• _Stated task_
Single out the lines of the material that contain "from" and copy them.
---------- Data lines ----------
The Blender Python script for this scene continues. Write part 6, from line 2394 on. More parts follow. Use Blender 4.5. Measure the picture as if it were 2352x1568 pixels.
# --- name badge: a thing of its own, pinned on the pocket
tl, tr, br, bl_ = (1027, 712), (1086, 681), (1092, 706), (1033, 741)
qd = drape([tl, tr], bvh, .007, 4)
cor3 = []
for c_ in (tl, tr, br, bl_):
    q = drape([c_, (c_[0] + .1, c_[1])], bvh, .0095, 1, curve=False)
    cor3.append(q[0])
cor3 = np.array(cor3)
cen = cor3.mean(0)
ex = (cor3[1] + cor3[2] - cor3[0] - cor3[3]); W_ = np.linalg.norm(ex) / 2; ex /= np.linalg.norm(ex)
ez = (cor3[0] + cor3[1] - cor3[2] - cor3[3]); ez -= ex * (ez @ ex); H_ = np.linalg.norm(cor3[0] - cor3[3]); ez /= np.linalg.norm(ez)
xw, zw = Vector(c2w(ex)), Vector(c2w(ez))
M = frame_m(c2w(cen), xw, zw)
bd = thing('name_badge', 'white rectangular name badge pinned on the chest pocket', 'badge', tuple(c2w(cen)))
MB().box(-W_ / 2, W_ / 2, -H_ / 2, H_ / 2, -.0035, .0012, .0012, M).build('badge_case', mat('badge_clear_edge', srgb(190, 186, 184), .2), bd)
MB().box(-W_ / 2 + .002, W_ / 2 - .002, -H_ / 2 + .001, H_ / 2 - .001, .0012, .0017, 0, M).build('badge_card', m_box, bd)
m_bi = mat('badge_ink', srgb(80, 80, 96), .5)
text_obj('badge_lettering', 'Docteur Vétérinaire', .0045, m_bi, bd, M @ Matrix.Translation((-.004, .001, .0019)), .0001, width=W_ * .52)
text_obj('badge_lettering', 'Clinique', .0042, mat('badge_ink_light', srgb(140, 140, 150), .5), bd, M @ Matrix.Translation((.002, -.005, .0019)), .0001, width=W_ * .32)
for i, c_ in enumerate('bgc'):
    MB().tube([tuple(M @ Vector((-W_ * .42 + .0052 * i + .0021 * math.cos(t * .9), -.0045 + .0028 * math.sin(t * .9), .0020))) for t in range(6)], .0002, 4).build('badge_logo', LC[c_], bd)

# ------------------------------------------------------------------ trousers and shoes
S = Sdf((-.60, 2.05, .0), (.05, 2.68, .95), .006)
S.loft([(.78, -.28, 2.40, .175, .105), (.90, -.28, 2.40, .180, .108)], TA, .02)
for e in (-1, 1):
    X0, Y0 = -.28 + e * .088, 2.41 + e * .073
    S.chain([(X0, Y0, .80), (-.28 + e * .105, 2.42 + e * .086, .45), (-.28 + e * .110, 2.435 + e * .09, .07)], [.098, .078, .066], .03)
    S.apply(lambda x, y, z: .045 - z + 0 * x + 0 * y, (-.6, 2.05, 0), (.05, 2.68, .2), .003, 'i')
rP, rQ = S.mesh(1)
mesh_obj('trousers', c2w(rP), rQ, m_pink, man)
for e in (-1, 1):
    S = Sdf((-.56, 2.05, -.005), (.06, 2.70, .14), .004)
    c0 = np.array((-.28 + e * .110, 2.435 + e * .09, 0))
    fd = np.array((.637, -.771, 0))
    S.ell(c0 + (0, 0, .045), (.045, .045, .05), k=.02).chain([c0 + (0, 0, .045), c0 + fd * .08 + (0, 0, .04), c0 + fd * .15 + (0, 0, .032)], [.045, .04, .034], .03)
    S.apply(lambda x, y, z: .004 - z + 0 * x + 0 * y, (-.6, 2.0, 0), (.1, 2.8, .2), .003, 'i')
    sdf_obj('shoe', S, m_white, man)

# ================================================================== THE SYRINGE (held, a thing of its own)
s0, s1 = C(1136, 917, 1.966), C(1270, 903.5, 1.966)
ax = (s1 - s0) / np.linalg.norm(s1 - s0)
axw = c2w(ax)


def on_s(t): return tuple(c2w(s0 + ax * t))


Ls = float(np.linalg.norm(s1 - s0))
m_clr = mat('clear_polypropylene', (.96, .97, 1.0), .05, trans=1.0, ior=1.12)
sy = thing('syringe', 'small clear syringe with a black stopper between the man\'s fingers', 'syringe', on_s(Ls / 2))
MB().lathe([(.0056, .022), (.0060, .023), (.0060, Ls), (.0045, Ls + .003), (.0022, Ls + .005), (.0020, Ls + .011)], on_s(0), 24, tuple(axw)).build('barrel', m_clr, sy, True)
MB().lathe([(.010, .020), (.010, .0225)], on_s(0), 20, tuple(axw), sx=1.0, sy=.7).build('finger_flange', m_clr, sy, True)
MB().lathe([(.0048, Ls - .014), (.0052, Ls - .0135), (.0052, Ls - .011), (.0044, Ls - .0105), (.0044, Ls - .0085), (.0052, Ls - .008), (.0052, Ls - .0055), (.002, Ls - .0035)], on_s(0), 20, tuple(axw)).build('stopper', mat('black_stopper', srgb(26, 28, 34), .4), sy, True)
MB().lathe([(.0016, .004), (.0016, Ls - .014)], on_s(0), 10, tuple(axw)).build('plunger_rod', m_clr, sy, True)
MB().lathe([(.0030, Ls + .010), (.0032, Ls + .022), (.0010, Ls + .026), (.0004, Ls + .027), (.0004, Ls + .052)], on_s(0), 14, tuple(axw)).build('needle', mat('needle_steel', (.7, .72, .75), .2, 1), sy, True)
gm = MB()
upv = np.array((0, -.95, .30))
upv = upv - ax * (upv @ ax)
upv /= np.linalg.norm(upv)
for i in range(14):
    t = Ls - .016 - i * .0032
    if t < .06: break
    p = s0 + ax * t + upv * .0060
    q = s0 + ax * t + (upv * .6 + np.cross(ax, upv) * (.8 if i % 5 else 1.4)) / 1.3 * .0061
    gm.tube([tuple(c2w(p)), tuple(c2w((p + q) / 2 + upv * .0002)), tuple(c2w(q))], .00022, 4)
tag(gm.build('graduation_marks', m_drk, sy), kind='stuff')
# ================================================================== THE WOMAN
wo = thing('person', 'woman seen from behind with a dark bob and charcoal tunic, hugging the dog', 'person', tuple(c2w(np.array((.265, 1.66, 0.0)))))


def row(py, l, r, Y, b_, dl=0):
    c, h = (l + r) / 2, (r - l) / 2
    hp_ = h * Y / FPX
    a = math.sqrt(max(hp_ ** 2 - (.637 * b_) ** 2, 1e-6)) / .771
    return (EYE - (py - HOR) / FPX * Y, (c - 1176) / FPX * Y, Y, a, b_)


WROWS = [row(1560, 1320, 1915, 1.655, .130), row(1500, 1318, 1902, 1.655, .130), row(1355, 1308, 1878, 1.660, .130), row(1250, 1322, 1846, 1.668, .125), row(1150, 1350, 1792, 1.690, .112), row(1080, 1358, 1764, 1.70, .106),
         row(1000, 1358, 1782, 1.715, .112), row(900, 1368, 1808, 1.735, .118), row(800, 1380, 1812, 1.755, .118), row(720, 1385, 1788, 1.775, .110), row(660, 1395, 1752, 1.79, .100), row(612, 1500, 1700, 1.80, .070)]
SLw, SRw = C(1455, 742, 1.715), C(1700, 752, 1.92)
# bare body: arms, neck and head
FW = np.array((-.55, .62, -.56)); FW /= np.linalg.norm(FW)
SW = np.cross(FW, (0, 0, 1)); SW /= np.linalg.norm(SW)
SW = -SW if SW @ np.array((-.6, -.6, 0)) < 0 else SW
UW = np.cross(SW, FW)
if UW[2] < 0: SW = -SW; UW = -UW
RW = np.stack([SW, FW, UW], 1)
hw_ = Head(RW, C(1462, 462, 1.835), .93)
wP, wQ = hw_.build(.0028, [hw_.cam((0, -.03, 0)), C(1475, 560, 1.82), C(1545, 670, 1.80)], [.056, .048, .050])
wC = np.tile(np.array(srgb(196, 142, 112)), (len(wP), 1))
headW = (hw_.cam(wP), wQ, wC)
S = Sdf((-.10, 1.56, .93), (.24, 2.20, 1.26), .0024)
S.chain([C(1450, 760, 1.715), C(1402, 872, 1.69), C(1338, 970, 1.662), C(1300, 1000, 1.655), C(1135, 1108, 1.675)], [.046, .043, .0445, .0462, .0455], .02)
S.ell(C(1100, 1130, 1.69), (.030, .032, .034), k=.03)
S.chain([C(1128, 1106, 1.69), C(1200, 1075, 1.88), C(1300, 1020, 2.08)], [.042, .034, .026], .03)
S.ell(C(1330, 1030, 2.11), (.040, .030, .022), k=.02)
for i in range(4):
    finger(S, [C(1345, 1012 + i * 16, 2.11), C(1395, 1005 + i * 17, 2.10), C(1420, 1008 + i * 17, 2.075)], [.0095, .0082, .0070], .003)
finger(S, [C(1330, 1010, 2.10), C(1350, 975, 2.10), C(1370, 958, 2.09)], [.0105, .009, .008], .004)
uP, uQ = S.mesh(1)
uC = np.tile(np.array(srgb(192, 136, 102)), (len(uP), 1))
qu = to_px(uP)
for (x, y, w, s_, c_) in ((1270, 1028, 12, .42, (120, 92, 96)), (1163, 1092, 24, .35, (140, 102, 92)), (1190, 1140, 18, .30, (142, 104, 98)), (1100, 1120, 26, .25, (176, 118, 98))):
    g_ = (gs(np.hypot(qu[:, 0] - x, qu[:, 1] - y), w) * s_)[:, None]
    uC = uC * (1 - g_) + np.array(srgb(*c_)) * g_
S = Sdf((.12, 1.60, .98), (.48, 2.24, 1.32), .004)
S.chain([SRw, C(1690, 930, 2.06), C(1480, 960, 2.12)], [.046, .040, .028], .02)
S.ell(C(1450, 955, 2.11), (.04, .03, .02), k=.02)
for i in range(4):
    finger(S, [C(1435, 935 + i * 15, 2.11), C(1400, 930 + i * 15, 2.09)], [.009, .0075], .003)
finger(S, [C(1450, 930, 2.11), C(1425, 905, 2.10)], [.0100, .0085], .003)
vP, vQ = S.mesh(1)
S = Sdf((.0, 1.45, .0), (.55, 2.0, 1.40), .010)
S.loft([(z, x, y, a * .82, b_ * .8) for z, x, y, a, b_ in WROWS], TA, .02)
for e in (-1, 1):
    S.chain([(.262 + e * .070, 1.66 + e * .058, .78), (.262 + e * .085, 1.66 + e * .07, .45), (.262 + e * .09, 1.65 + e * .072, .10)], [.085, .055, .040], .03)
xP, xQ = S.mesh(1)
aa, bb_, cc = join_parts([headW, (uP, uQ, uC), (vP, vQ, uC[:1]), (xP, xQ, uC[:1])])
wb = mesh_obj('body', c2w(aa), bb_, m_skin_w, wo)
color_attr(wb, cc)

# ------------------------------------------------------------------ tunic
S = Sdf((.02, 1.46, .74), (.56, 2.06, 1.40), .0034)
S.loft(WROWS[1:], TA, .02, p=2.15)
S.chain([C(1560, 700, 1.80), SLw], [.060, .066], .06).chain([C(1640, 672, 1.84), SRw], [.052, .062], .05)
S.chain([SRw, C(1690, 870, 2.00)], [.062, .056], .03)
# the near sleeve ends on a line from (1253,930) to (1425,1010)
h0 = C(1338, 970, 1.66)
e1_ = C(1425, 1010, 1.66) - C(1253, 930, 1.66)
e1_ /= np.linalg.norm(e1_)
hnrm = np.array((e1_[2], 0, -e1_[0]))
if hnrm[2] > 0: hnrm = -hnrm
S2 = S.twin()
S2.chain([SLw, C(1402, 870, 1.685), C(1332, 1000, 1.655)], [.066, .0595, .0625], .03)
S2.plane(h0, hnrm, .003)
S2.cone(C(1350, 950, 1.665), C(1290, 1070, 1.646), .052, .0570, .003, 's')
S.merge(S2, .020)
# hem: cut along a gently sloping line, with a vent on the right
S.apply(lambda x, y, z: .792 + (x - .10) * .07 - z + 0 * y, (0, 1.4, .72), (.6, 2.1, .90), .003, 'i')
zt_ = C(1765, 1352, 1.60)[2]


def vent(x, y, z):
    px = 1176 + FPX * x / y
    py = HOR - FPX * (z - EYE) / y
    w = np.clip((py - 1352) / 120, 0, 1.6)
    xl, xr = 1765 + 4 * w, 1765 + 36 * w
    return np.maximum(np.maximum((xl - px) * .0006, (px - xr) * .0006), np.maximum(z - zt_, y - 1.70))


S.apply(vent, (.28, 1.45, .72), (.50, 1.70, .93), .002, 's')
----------
• _Solution for this exercise_
The Blender Python script for this scene continues. Write part 6, from line 2394 on. More parts follow. Use Blender 4.5. Measure the picture as if it were 2352x1568 pixels.
wo = thing('person', 'woman seen from behind with a dark bob and charcoal tunic, hugging the dog', 'person', tuple(c2w(np.array((.265, 1.66, 0.0)))))
# the near sleeve ends on a line from (1253,930) to (1425,1010)